Joseph Mallord William Turner

Two Landscape Sketches by Turner; and Notes by James Hakewill on Venice


In Tate Britain

Prints and Drawings Room

View by appointment
Joseph Mallord William Turner 1775–1851
Pen and ink on paper
Support: 88 × 114 mm
Accepted by the nation as part of the Turner Bequest 1856
Turner Bequest CLXXI 24

Catalogue entry

This inscription by James Hakewill (1778–1843), represents advice to Turner on travelling in Italy in preparation for the artist’s first tour of the country in 1819 (see the introduction to the sketchbook). The text, which was first transcribed by Finberg,1 reads:
Venice – Go to the Leone Bianco | on the grand Canal. | See the Palace of the late Viceroy. | the Hall of the Council of State in the | Place of St Mark – | the Academy for the Tintoret (Miracle of St Mark) | the Church of the Frati for the | St Peter Martyr of | Titian.
Hakewill’s comments on Venice continue on folio 25 (D13905). Although Turner visited the city on the outward journey to Rome, rather than the return leg recommended by Hakewill, these comments would still have provided useful information on sightseeing and accommodation. As Ian Warrell has documented, the Albergo Leon Bianco was a hotel situated on the Grand Canal near the Palazzo Grimani and Rialto bridge.2 It was very popular with nineteenth-century British tourists, including the artist Clarkson Stanfield (1793–1867).
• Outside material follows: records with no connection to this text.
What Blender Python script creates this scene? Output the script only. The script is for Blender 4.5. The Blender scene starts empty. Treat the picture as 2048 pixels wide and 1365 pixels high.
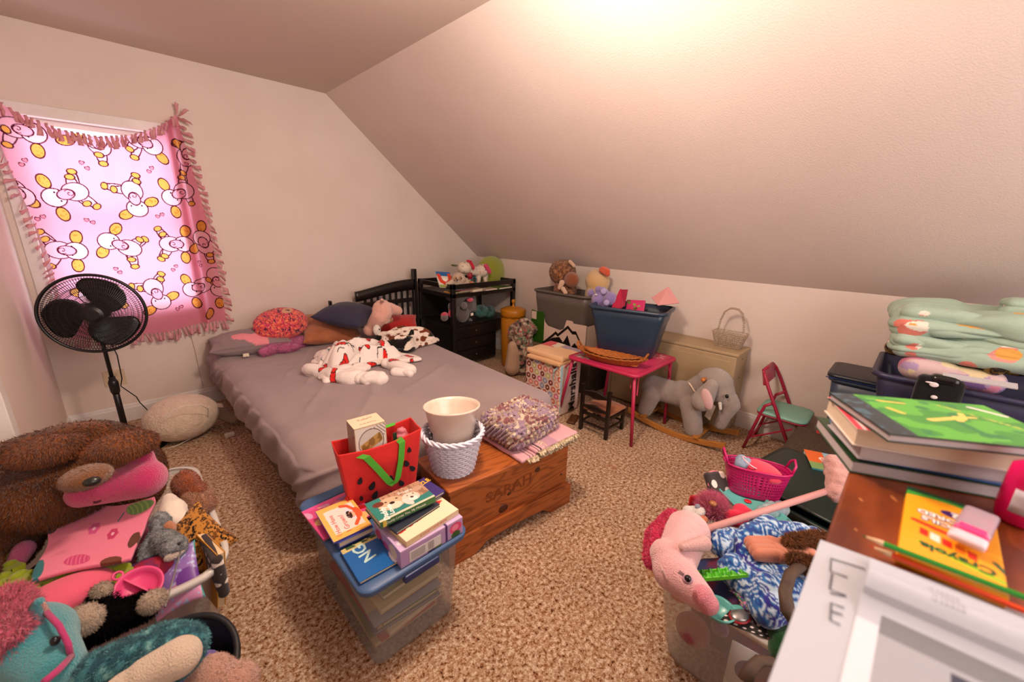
import bpy, bmesh, math, random
import numpy as np
from mathutils import Vector, Matrix, Euler
random.seed(4); RG = np.random.RandomState(7)
scene = bpy.context.scene; COL = scene.collection
PI = math.pi; R_ = math.radians
# ---------------- camera, light, exposure ----------------
CAMR = ((0.71219, 0.17303, -0.68029), (-0.70163, 0.20579, -0.68219), (0.02196, 0.96317, 0.26798))
CAMH = 1.5; FPX = 800.0
cam_d = bpy.data.cameras.new('camera'); cam = bpy.data.objects.new('camera', cam_d); COL.objects.link(cam)
cam_d.sensor_width = 36; cam_d.lens = FPX / 2048 * 36; cam_d.clip_start = .02
m = Matrix([list(CAMR[i]) for i in range(3)])
m = Matrix.LocRotScale(Vector((0, 0, CAMH)), m.to_quaternion(), None); cam.matrix_world = m
CM = m.to_3x3()
cam_d.dof.use_dof = True; cam_d.dof.focus_distance = 2.4; cam_d.dof.aperture_fstop = 2.6
scene.camera = cam
scene.view_settings.view_transform = 'Standard'; scene.view_settings.look = 'None'
scene.view_settings.exposure = 0.35; scene.view_settings.gamma = 1; scene.view_settings.use_curve_mapping = False
w = bpy.data.worlds.new('sky'); scene.world = w; w.use_nodes = True
w.node_tree.nodes['Background'].inputs[0].default_value = (.80, .88, 1, 1)
w.node_tree.nodes['Background'].inputs[1].default_value = 1.5
def area(name, loc, rot, sx, sy, e, col, spread=180):
    d = bpy.data.lights.new(name, 'AREA'); d.shape = 'RECTANGLE'; d.size = sx; d.size_y = sy; d.energy = e; d.color = col
    d.spread = R_(spread)
    o = bpy.data.objects.new(name, d); COL.objects.link(o); o.location = loc; o.rotation_euler = rot; return o
area('window_daylight', (.09, 4.75, 1.6), (R_(-90), 0, 0), 1.3, 1.8, 21, (.90, .88, 1))
area('fill_light', (1.2, -1.5, 1.7), (R_(90), 0, 0), 2.4, 1.8, 46, (1, .92, .89))  # added fill panel behind the camera to brighten the room; no opening there
def bulb(name, loc, e, col, r):
    d = bpy.data.lights.new(name, 'POINT'); d.energy = e; d.color = col; d.shadow_soft_size = r
    o = bpy.data.objects.new(name, d); COL.objects.link(o); o.location = loc; return o
bulb('lamp_light', (.95, 1.0, 2.34), 78, (1, .79, .64), .12)

def pt(px, py, ax, v):   # photograph pixel -> point on the world plane axis=v
    d = CM @ Vector((px - 1024, -(py - 682.5), -FPX)); t = (v - (0, 0, CAMH)[ax]) / d[ax]
    return Vector((0, 0, CAMH)) + d * t
# ---------------- colours and materials ----------------
def lin(c):
    if isinstance(c, str): c = tuple(int(c[i:i+2], 16) / 255 for i in (0, 2, 4))
    return tuple((x / 12.92 if x <= .04045 else ((x + .055) / 1.055) ** 2.4) for x in c[:3])
def linA(a): a = np.asarray(a, float); return np.where(a <= .04045, a / 12.92, ((a + .055) / 1.055) ** 2.4)
def hexA(s): return np.array([int(s[i:i+2], 16) / 255 for i in (0, 2, 4)])
MATS = {}
def mat(name, c='808080', rough=.8, c2=None, ns=8., mix=1., bump=0., bs=60., metal=0., spec=.5, vc=False, alpha=1., trans=0., sheen=0., sss=0., emit=0., lowhi=(.35, .65), stretch=None, coat=0.):
    if name in MATS: return MATS[name]
    M = bpy.data.materials.new(name); M.use_nodes = True; nt = M.node_tree; N = nt.nodes; L = nt.links
    b = N['Principled BSDF']; b.inputs['Roughness'].default_value = rough; b.inputs['Metallic'].default_value = metal
    b.inputs['Specular IOR Level'].default_value = spec; b.inputs['Alpha'].default_value = alpha
    b.inputs['Coat Weight'].default_value = coat
    if sheen: b.inputs['Sheen Weight'].default_value = sheen; b.inputs['Sheen Roughness'].default_value = .5
    col = (*lin(c), 1); b.inputs['Base Color'].default_value = col
    tc = N.new('ShaderNodeTexCoord'); mp = N.new('ShaderNodeMapping'); L.new(tc.outputs['Object'], mp.inputs[0])
    if stretch: mp.inputs['Scale'].default_value = stretch
    src = None
    if vc:
        a = N.new('ShaderNodeAttribute'); a.attribute_name = 'Col'; src = a.outputs['Color']
    if c2:
        n = N.new('ShaderNodeTexNoise'); n.inputs['Scale'].default_value = ns; n.inputs['Detail'].default_value = 5
        L.new(mp.outputs[0], n.inputs['Vector'])
        rp = N.new('ShaderNodeMapRange'); rp.inputs[1].default_value = lowhi[0]; rp.inputs[2].default_value = lowhi[1]; rp.inputs[4].default_value = mix
        L.new(n.outputs[0], rp.inputs[0])
        x = N.new('ShaderNodeMix'); x.data_type = 'RGBA'; L.new(rp.outputs[0], x.inputs[0])
        if src: L.new(src, x.inputs[6])
        else: x.inputs[6].default_value = col
        x.inputs[7].default_value = (*lin(c2), 1); src = x.outputs[2]
    if src: L.new(src, b.inputs['Base Color'])
    if bump:
        n = N.new('ShaderNodeTexNoise'); n.inputs['Scale'].default_value = bs; n.inputs['Detail'].default_value = 4
        L.new(mp.outputs[0], n.inputs['Vector'])
        bp = N.new('ShaderNodeBump'); bp.inputs['Strength'].default_value = min(1, bump); bp.inputs['Distance'].default_value = .01 * max(1, bump)
        L.new(n.outputs[0], bp.inputs['Height']); L.new(bp.outputs[0], b.inputs['Normal'])
    if trans:
        t = N.new('ShaderNodeBsdfTranslucent'); t.inputs[0].default_value = col
        if src: L.new(src, t.inputs[0])
        x = N.new('ShaderNodeMixShader'); x.inputs[0].default_value = trans
        L.new(b.outputs[0], x.inputs[1]); L.new(t.outputs[0], x.inputs[2]); L.new(x.outputs[0], N['Material Output'].inputs[0])
    if emit:
        b.inputs['Emission Color'].default_value = col; b.inputs['Emission Strength'].default_value = emit
    MATS[name] = M; return M
def fab(c, name=None, **k):
    d = dict(rough=.95, bump=.35, bs=400, sheen=.25, spec=.2); d.update(k); return mat(name or 'fabric_' + c, c, **d)
def plush(c, name=None, **k):
    d = dict(rough=1, bump=.8, bs=260, sheen=.5, spec=.1); d.update(k); return mat(name or 'plush_' + c, c, **d)
def plas(c, name=None, **k):
    d = dict(rough=.38, spec=.5); d.update(k); return mat(name or 'plastic_' + c, c, **d)
def cloudy(name, c, a=.45, rough=.3):
    if name in MATS: return MATS[name]
    M = bpy.data.materials.new(name); M.use_nodes = True; N = M.node_tree.nodes; L = M.node_tree.links
    b = N['Principled BSDF']; b.inputs['Base Color'].default_value = (*lin(c), 1); b.inputs['Roughness'].default_value = rough
    wc = tuple(.75+.25*x for x in lin(c)) if a < .6 else lin(c)
    t = N.new('ShaderNodeBsdfTransparent'); t.inputs[0].default_value = (*wc, 1); x = N.new('ShaderNodeMixShader'); x.inputs[0].default_value = a
    L.new(t.outputs[0], x.inputs[1]); L.new(b.outputs[0], x.inputs[2]); L.new(x.outputs[0], N['Material Output'].inputs[0])
    MATS[name] = M; return M
VCF = lambda name='printed_fabric', **k: mat(name, vc=True, **{**dict(rough=.95, bump=.3, bs=350, sheen=.2, spec=.2), **k})
VCP = lambda name='printed_card', **k: mat(name, vc=True, **{**dict(rough=.3, spec=.45), **k})
# ---------------- numpy noise ----------------
def vn(p, s=1., seed=0):
    p = np.asarray(p, float) * s + 100.; i = np.floor(p).astype(np.int64); f = p - i; f = f * f * (3 - 2 * f)
    r = np.zeros(len(p))
    for dx in (0, 1):
        for dy in (0, 1):
            for dz in (0, 1):
                h = ((i[:, 0] + dx) * 73856093) ^ ((i[:, 1] + dy) * 19349663) ^ ((i[:, 2] + dz) * 83492791) ^ (seed * 2654435761 % 1000003)
                h = (h * 1103515245 + 12345) & 0x7fffffff; h = (h >> 8) % 65536 / 65535.
                r += h * (f[:, 0] if dx else 1 - f[:, 0]) * (f[:, 1] if dy else 1 - f[:, 1]) * (f[:, 2] if dz else 1 - f[:, 2])
    return r
def fbm(p, s=1., o=3, seed=0): return sum(vn(p, s * 2 ** k, seed + k) / 2 ** k for k in range(o)) / sum(.5 ** k for k in range(o))
def bil(p, st, s, seed=0):
    p = p*np.array(st); wq = np.stack([vn(p, s*.5, seed+7), vn(p, s*.5, seed+8), vn(p, s*.5, seed+9)], 1); return np.abs(2*vn(p+wq*.9/s, s, seed)-1)**.75
def ridge(p, s, seed=0): return 1 - np.abs(2 * vn(p, s, seed) - 1)
# ---------------- things ----------------
def T(name, label, cat, loc, rz=0, group=None, rot=None):
    o = bpy.data.objects.new(name, None); o.empty_display_size = .05; COL.objects.link(o)
    o.location = loc; o.rotation_euler = rot if rot else (0, 0, rz); o['label'] = label; o['category'] = cat
    if group: o['group'] = group
    return o
def frame(o):
    M = Matrix()
    while o is not None: M = o.matrix_basis @ M; o = o.parent
    return M
def finish(me, name, mt, parent, smooth=True, bevel=0, solid=0, label=None, kind=None, seg=2, offset=-1, sub=0):
    o = bpy.data.objects.new(name, me); COL.objects.link(o); o.parent = parent
    for x in (mt if isinstance(mt, (list, tuple)) else [mt]): me.materials.append(x)
    if smooth: me.shade_smooth()
    if solid:
        s = o.modifiers.new('s', 'SOLIDIFY'); s.thickness = solid; s.offset = offset
    if bevel:
        b = o.modifiers.new('b', 'BEVEL'); b.width = bevel; b.segments = seg; b.limit_method = 'ANGLE'; b.angle_limit = R_(40)
    if sub:
        b = o.modifiers.new('u', 'SUBSURF'); b.levels = b.render_levels = sub
    if label: o['label'] = label
    if kind: o['kind'] = kind
    return o
def setcol(me, c):
    c = np.asarray(c, float); a = me.color_attributes.new('Col', 'FLOAT_COLOR', 'POINT')
    if c.ndim == 1: c = np.tile(c, (len(me.vertices), 1))
    a.data.foreach_set('color', np.hstack([linA(c), np.ones((len(c), 1))]).astype(np.float32).ravel())
class G:
    def __init__(s): s.v = []; s.f = []; s.M = Matrix()
    def at(s, loc=(0, 0, 0), rot=(0, 0, 0)):
        s.M = Matrix.Translation(loc) @ Euler(rot).to_matrix().to_4x4(); return s
    def add(s, vs, fs):
        n = len(s.v); s.v += [tuple(s.M @ Vector(v)) for v in vs]; s.f += [tuple(i + n for i in f) for f in fs]; return s
    def box(s, x0, x1, y0, y1, z0, z1):
        return s.add([(x, y, z) for z in (z0, z1) for y in (y0, y1) for x in (x0, x1)], [(0, 2, 3, 1), (4, 5, 7, 6), (0, 1, 5, 4), (2, 6, 7, 3), (0, 4, 6, 2), (1, 3, 7, 5)])
    def cb(s, c, d): return s.box(c[0]-d[0]/2, c[0]+d[0]/2, c[1]-d[1]/2, c[1]+d[1]/2, c[2]-d[2]/2, c[2]+d[2]/2)
    def lathe(s, prof, n=32, cap0=True, cap1=True, sx=1, sy=1):
        vs = [(r * math.cos(2*PI*k/n) * sx, r * math.sin(2*PI*k/n) * sy, z) for r, z in prof for k in range(n)]
        fs = [(j*n+k, j*n+(k+1) % n, (j+1)*n+(k+1) % n, (j+1)*n+k) for j in range(len(prof)-1) for k in range(n)]
        if cap0: fs.append(tuple(range(n))[::-1])
        if cap1: fs.append(tuple((len(prof)-1)*n+k for k in range(n)))
        return s.add(vs, fs)
    def tube(s, pts, r, n=8, flat=None, closed=False):
        pts = [Vector(p) for p in pts]; m = len(pts); rs = r if isinstance(r, (list, tuple)) else [r]*m
        vs = []; up = None
        for i, p in enumerate(pts):
            a = pts[(i-1) % m] if (i or closed) else p; b = pts[(i+1) % m] if (i < m-1 or closed) else p
            t = (b-a); t = t.normalized() if t.length > 1e-9 else Vector((0, 0, 1))
            if up is None: up = Vector((0, 0, 1)) if abs(t.z) < .9 else Vector((1, 0, 0))
            q = t.cross(up).normalized(); up = q.cross(t).normalized()
            for k in range(n):
                an = 2*PI*(k+.5)/n; c, d = math.cos(an), math.sin(an)
                vs.append(p + q*c*rs[i]*(flat[0] if flat else 1) + up*d*rs[i]*(flat[1] if flat else 1))
        e = m if closed else m-1
        fs = [(i*n+k, i*n+(k+1) % n, ((i+1) % m)*n+(k+1) % n, ((i+1) % m)*n+k) for i in range(e) for k in range(n)]
        if not closed: fs += [tuple(range(n))[::-1], tuple((m-1)*n+k for k in range(n))]
        return s.add(vs, fs)
    def ell(s, c, r, rot=(0, 0, 0), n=12, sub=None):
        if not hasattr(r, '__len__'): r = (r, r, r)
        E = Euler(rot).to_matrix(); vs = [(0, 0, -1)]; fs = []; m = n // 2 + 1
        for j in range(1, m):
            a = -PI/2 + PI*j/m
            vs += [(math.cos(a)*math.cos(2*PI*k/n), math.cos(a)*math.sin(2*PI*k/n), math.sin(a)) for k in range(n)]
        vs.append((0, 0, 1)); L = len(vs)-1
        fs = [(0, 1+(k+1) % n, 1+k) for k in range(n)]
        for j in range(m-2): fs += [(1+j*n+k, 1+j*n+(k+1) % n, 1+(j+1)*n+(k+1) % n, 1+(j+1)*n+k) for k in range(n)]
        fs += [(L, 1+(m-2)*n+k, 1+(m-2)*n+(k+1) % n) for k in range(n)]
        return s.add([Vector(c) + E @ Vector((v[0]*r[0], v[1]*r[1], v[2]*r[2])) for v in vs], fs)
    def prism(s, poly, z0, z1):
        n = len(poly)
        return s.add([(x, y, z) for z in (z0, z1) for x, y in poly], [tuple(range(n))[::-1], tuple(range(n, 2*n))] + [(k, (k+1) % n, n+(k+1) % n, n+k) for k in range(n)])
    def quad(s, a, b, c, d): return s.add([a, b, c, d], [(0, 1, 2, 3)])
    def chain(s, a, ra, b, rb, n=10, k=None):
        a, b = Vector(a), Vector(b); k = k or max(3, int((a-b).length/(min(ra, rb)*.3)))
        for i in range(k+1): t = i/k; s.ell(a.lerp(b, t), ra+(rb-ra)*t, n=n)
        return s
    def mesh(s, name, world=None):
        vs = s.v
        if world is not None:
            I = world.inverted(); vs = [tuple(I @ Vector(v)) for v in vs]
        me = bpy.data.meshes.new(name); me.from_pydata(vs, [], s.f); me.update(); return me
    def obj(s, name, mt, parent, w=0, **k):
        return finish(s.mesh(name, frame(parent) if (w and parent) else None), name, mt, parent, **{**dict(smooth=False), **k})
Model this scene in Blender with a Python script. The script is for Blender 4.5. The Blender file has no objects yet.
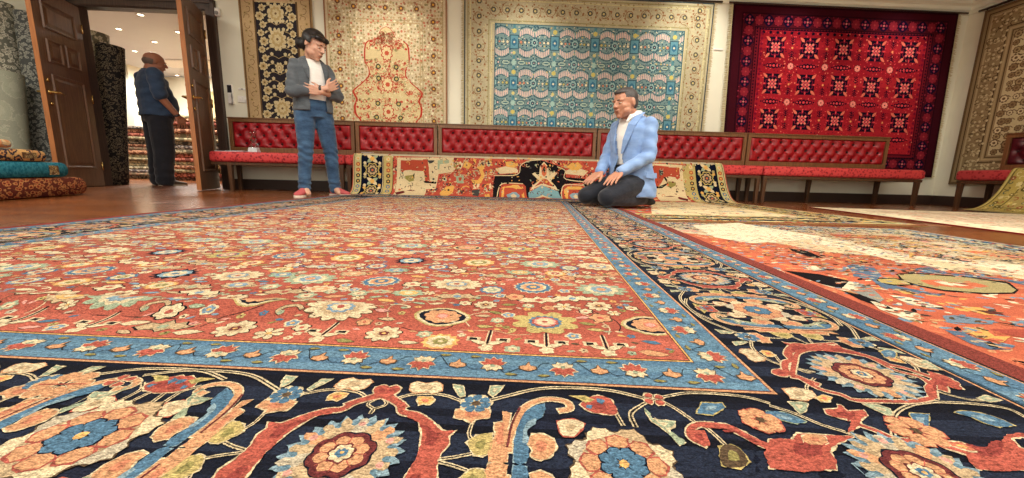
import bpy, bmesh, math, random
import numpy as np
from mathutils import Vector, Matrix, Euler, Quaternion
SC=bpy.context.scene
COL=SC.collection
PI=math.pi
rnd=random.Random(7)

# ------------------------------------------------------------------ colour and materials
def lin(c):
    c=max(0.0,min(1.0,c/255.0))
    return c/12.92 if c<=0.04045 else ((c+0.055)/1.055)**2.4
def rgb(r,g,b): return (lin(r),lin(g),lin(b),1.0)

class NB:
    def __init__(s,name,rough=0.6,**kw):
        s.m=bpy.data.materials.new(name); s.m.use_nodes=True
        s.nt=s.m.node_tree; s.nt.nodes.clear()
        s.out=s.n('ShaderNodeOutputMaterial'); s.p=s.n('ShaderNodeBsdfPrincipled')
        s.l(s.p.outputs[0],s.out.inputs[0]); s.p.inputs['Roughness'].default_value=rough
        for k,v in kw.items(): s.p.inputs[k.replace('_',' ')].default_value=v
    def n(s,t,**kw):
        x=s.nt.nodes.new(t)
        for k,v in kw.items(): setattr(x,k,v)
        return x
    def l(s,a,b): s.nt.links.new(a,b)
    def coord(s,scale=(1,1,1),kind='Object',rot=(0,0,0)):
        tc=s.n('ShaderNodeTexCoord'); mp=s.n('ShaderNodeMapping'); mp.inputs['Scale'].default_value=scale
        mp.inputs['Rotation'].default_value=rot
        s.l(tc.outputs[kind],mp.inputs[0]); return mp.outputs[0]
    def noise(s,vec,scale,detail=3,rough=0.5):
        x=s.n('ShaderNodeTexNoise'); x.inputs['Scale'].default_value=scale; x.inputs['Detail'].default_value=detail
        x.inputs['Roughness'].default_value=rough; s.l(vec,x.inputs['Vector']); return x.outputs['Fac']
    def ramp(s,fac,stops):
        r=s.n('ShaderNodeValToRGB'); e=r.color_ramp.elements
        e[0].position=stops[0][0]; e[0].color=stops[0][1]; e[1].position=stops[-1][0]; e[1].color=stops[-1][1]
        for p,c in stops[1:-1]:
            q=e.new(p); q.color=c
        s.l(fac,r.inputs[0]); return r.outputs[0]
    def mul(s,col,fac,lo,hi):
        mr=s.n('ShaderNodeMapRange'); mr.inputs['From Min'].default_value=0.25; mr.inputs['From Max'].default_value=0.75
        mr.inputs['To Min'].default_value=lo; mr.inputs['To Max'].default_value=hi; s.l(fac,mr.inputs['Value'])
        vm=s.n('ShaderNodeVectorMath',operation='SCALE'); s.l(col,vm.inputs[0]); s.l(mr.outputs[0],vm.inputs['Scale'])
        return vm.outputs[0]
    def bump(s,fac,dist,strength=1.0):
        b=s.n('ShaderNodeBump'); b.inputs['Distance'].default_value=dist; b.inputs['Strength'].default_value=strength
        s.l(fac,b.inputs['Height']); s.l(b.outputs[0],s.p.inputs['Normal'])
    def color(s,c): s.l(c,s.p.inputs['Base Color'])

def simple(name,col,rough=0.6,metal=0.0,nscale=40,lo=0.9,hi=1.1,bump=0.0,spec=0.5,stretch=(1,1,1),**kw):
    b=NB(name,rough); b.p.inputs['Metallic'].default_value=metal; b.p.inputs['Specular IOR Level'].default_value=spec
    for k,v in kw.items(): b.p.inputs[k.replace('_',' ')].default_value=v
    c=b.n('ShaderNodeRGB'); c.outputs[0].default_value=rgb(*col)
    f=b.noise(b.coord(stretch),nscale)
    b.color(b.mul(c.outputs[0],f,lo,hi))
    if bump: b.bump(f,bump)
    return b.m

# ------------------------------------------------------------------ linking and tagging
def link(name,me,mat=None,parent=None,loc=None,rot=None):
    o=bpy.data.objects.new(name,me); COL.objects.link(o)
    if mat is not None and me is not None: me.materials.append(mat)
    if parent is not None: o.parent=parent
    if loc is not None: o.location=loc
    if rot is not None: o.rotation_euler=rot
    return o
def tag(o,label=None,cat=None,group=None,kind=None):
    if label: o['label']=label
    if cat: o['category']=cat
    if group: o['group']=group
    if kind: o['kind']=kind
    return o
def empty(name,loc=(0,0,0),rz=0.0):
    o=bpy.data.objects.new(name,None); COL.objects.link(o); o.location=loc; o.rotation_euler=(0,0,rz); o.empty_display_size=.1; return o
def copy_tree(o,parent=None):
    c=o.copy(); COL.objects.link(c)
    if parent is not None: c.parent=parent
    for ch in list(o.children): copy_tree(ch,c)
    return c
def fin(bm,name,mat,parent=None,smooth=False,loc=None,rot=None,bevel=0,seg=2):
    bmesh.ops.recalc_face_normals(bm,faces=bm.faces[:])
    me=bpy.data.meshes.new(name); bm.to_mesh(me); bm.free()
    if smooth: me.polygons.foreach_set('use_smooth',[True]*len(me.polygons))
    o=link(name,me,mat,parent,loc,rot)
    if bevel:
        m=o.modifiers.new('bevel','BEVEL'); m.width=bevel; m.segments=seg; m.limit_method='ANGLE'; m.angle_limit=0.6
    return o
def box(bm,x0,x1,y0,y1,z0,z1,M=None,taper=0.0):
    cx,cy=(x0+x1)/2,(y0+y1)/2; vs=[]
    for z,t in ((z0,1-taper),(z1,1)):
        for x,y in ((x0,y0),(x1,y0),(x1,y1),(x0,y1)):
            v=Vector((cx+(x-cx)*t,cy+(y-cy)*t,z)); vs.append(bm.verts.new(M@v if M else v))
    for f in ((3,2,1,0),(4,5,6,7),(0,1,5,4),(1,2,6,5),(2,3,7,6),(3,0,4,7)): bm.faces.new([vs[i] for i in f])
def lathe(bm,prof,n=24,M=None):
    rings=[]
    for r,z in prof:
        rings.append([bm.verts.new((M@Vector((r*math.cos(2*PI*k/n),r*math.sin(2*PI*k/n),z))) if M else Vector((r*math.cos(2*PI*k/n),r*math.sin(2*PI*k/n),z))) for k in range(n)])
    for a,b in zip(rings,rings[1:]):
        for k in range(n): bm.faces.new((a[k],a[(k+1)%n],b[(k+1)%n],b[k]))
    bm.faces.new(rings[0][::-1]); bm.faces.new(rings[-1])
def tube(bm,pts,r,n=8):
    pts=[Vector(p) for p in pts]; rings=[]
    up=Vector((0,0,1))
    for i,p in enumerate(pts):
        d=(pts[min(i+1,len(pts)-1)]-pts[max(i-1,0)]).normalized()
        a=d.cross(up)
        if a.length<1e-3: a=d.cross(Vector((1,0,0)))
        a.normalize(); b=d.cross(a); rr=r[i] if isinstance(r,(list,tuple)) else r
        rings.append([bm.verts.new(p+a*rr*math.cos(2*PI*k/n)+b*rr*math.sin(2*PI*k/n)) for k in range(n)])
    for A,B in zip(rings,rings[1:]):
        for k in range(n): bm.faces.new((A[k],A[(k+1)%n],B[(k+1)%n],B[k]))
    bm.faces.new(rings[0][::-1]); bm.faces.new(rings[-1])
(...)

Hakewill further recommends visiting the Doge’s [Viceroy] Palace and the Sala dei Maggior Consiglio [Hall of the Great Council], as well as pointing the way to two key Venetian works of art: Tintoretto’s (1518–94) The Miracle of Saint Mark Freeing the Slave, 1548, in the Accademia; and St Peter Martyr, 1530 (destroyed by fire in 1867), by Titian (circa 1490–1576). He erroneously suggests that the latter was located in the Basilica of the Frari (Santa Maria Gloriosa dei Frari).3 Turner, however, has crossed through the word ‘Frati [i.e. Frari]’ and correctly noted its actual location, the church of Santi Giovanni e Paolo.4 Turner was in fact already familiar with both of the paintings, having seen them amongst the spoliated works of Napoleon in the Louvre, in 1802.5 Furthermore, he had discussed the use of colour in both in Lecture V of his Royal Academy series in 1818.6 Nevertheless, he seized the opportunity to see them both again. A copy of the Titian can be seen in the Milan to Venice sketchbook (Tate D14390; Turner Bequest CLXXV 40a). Meanwhile, Sir Thomas Lawrence reported in a letter to Antonio Canova that Turner had seen the Tintoretto again in the Accademia, and unlike most visitors, had preferred it to Titian’s famous Assumption altarpiece, at that time on display in the same room.7

Nicola Moorby
March 2010

Finberg 1909, p.498.
See Warrell 2003, p.16.
Ibid., pp.17 and 59.
Ibid., p.17.
George 1996, p.25 and Warrell 2003, pp.17, 54–8.
See John Gage, Colour in Turner: Poetry and Truth, London 1969, pp.206–8, George 1996, p.25, and Warrell 2003, pp.17, 58.
See Gage 1969, p.91. Lawrence, letter to Canova, 23 February 1820, quoted in full in George 1996, p.30.